▶ Stated goal: Starting with the first line of the data below, copy each line up to and including the one containing "return [E(nt, o)". Pictures stay out.

▶ Data section:
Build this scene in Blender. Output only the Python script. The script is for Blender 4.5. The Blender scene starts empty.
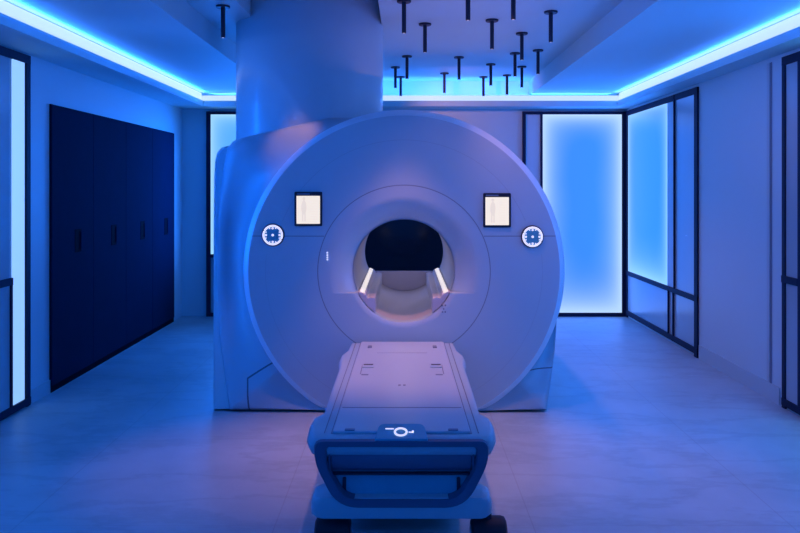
import bpy, bmesh, math, random
from mathutils import Vector, Matrix
random.seed(4)
SC = bpy.context.scene
COL = SC.collection
PI = math.pi
F, CX, HY, CAMZ = 720.0, 404.0, 188.0, 1.57

# ------------------------------------------------------------------ node helpers
class E:
    """tiny expression wrapper over Math nodes"""
    def __init__(s, nt, sock): s.nt, s.s = nt, sock
    def _m(s, op, *o):
        n = s.nt.nodes.new('ShaderNodeMath'); n.operation = op
        for i, a in enumerate((s,) + o):
            if isinstance(a, E): s.nt.links.new(a.s, n.inputs[i])
            else: n.inputs[i].default_value = a
        return E(s.nt, n.outputs[0])
    def __add__(s, o): return s._m('ADD', o)
    def __sub__(s, o): return s._m('SUBTRACT', o)
    def __mul__(s, o): return s._m('MULTIPLY', o)
    def __truediv__(s, o): return s._m('DIVIDE', o)
    def abs(s): return s._m('ABSOLUTE')
    def exp(s): return s._m('EXPONENT')
    def sqrt(s): return s._m('SQRT')
    def lt(s, o): return s._m('LESS_THAN', o)
    def gt(s, o): return s._m('GREATER_THAN', o)
    def mn(s, o): return s._m('MINIMUM', o)
    def mx(s, o): return s._m('MAXIMUM', o)
    def mod(s, o): return s._m('FLOORED_MODULO', o)
    def pw(s, o): return s._m('POWER', o)
    def ss(s, a, b):
        n = s.nt.nodes.new('ShaderNodeMapRange'); n.interpolation_type = 'SMOOTHSTEP'
        s.nt.links.new(s.s, n.inputs[0])
        n.inputs[1].default_value = a; n.inputs[2].default_value = b
        n.inputs[3].default_value = 0; n.inputs[4].default_value = 1
        return E(s.nt, n.outputs[0])

def coords(nt, kind='Object'):
    tc = nt.nodes.new('ShaderNodeTexCoord')
    sp = nt.nodes.new('ShaderNodeSeparateXYZ')
    nt.links.new(tc.outputs[kind], sp.inputs[0])
    return [E(nt, o) for o in sp.outputs], tc.outputs[kind]

def mixcol(nt, fac, a, b):
    n = nt.nodes.new('ShaderNodeMix'); n.data_type = 'RGBA'
    if isinstance(fac, E): nt.links.new(fac.s, n.inputs['Factor'])
    else: n.inputs['Factor'].default_value = fac
    for k, v in (('A', a), ('B', b)):
        i = [q for q in n.inputs if q.name == k and q.type == 'RGBA'][0]
        if isinstance(v, tuple): i.default_value = v + (1,) if len(v) == 3 else v
        else: nt.links.new(v, i)
    return [o for o in n.outputs if o.type == 'RGBA'][0]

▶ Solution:
Build this scene in Blender. Output only the Python script. The script is for Blender 4.5. The Blender scene starts empty.
import bpy, bmesh, math, random
from mathutils import Vector, Matrix
random.seed(4)
SC = bpy.context.scene
COL = SC.collection
PI = math.pi
F, CX, HY, CAMZ = 720.0, 404.0, 188.0, 1.57

# ------------------------------------------------------------------ node helpers
class E:
    """tiny expression wrapper over Math nodes"""
    def __init__(s, nt, sock): s.nt, s.s = nt, sock
    def _m(s, op, *o):
        n = s.nt.nodes.new('ShaderNodeMath'); n.operation = op
        for i, a in enumerate((s,) + o):
            if isinstance(a, E): s.nt.links.new(a.s, n.inputs[i])
            else: n.inputs[i].default_value = a
        return E(s.nt, n.outputs[0])
    def __add__(s, o): return s._m('ADD', o)
    def __sub__(s, o): return s._m('SUBTRACT', o)
    def __mul__(s, o): return s._m('MULTIPLY', o)
    def __truediv__(s, o): return s._m('DIVIDE', o)
    def abs(s): return s._m('ABSOLUTE')
    def exp(s): return s._m('EXPONENT')
    def sqrt(s): return s._m('SQRT')
    def lt(s, o): return s._m('LESS_THAN', o)
    def gt(s, o): return s._m('GREATER_THAN', o)
    def mn(s, o): return s._m('MINIMUM', o)
    def mx(s, o): return s._m('MAXIMUM', o)
    def mod(s, o): return s._m('FLOORED_MODULO', o)
    def pw(s, o): return s._m('POWER', o)
    def ss(s, a, b):
        n = s.nt.nodes.new('ShaderNodeMapRange'); n.interpolation_type = 'SMOOTHSTEP'
        s.nt.links.new(s.s, n.inputs[0])
        n.inputs[1].default_value = a; n.inputs[2].default_value = b
        n.inputs[3].default_value = 0; n.inputs[4].default_value = 1
        return E(s.nt, n.outputs[0])

def coords(nt, kind='Object'):
    tc = nt.nodes.new('ShaderNodeTexCoord')
    sp = nt.nodes.new('ShaderNodeSeparateXYZ')
    nt.links.new(tc.outputs[kind], sp.inputs[0])
    return [E(nt, o) for o in sp.outputs], tc.outputs[kind]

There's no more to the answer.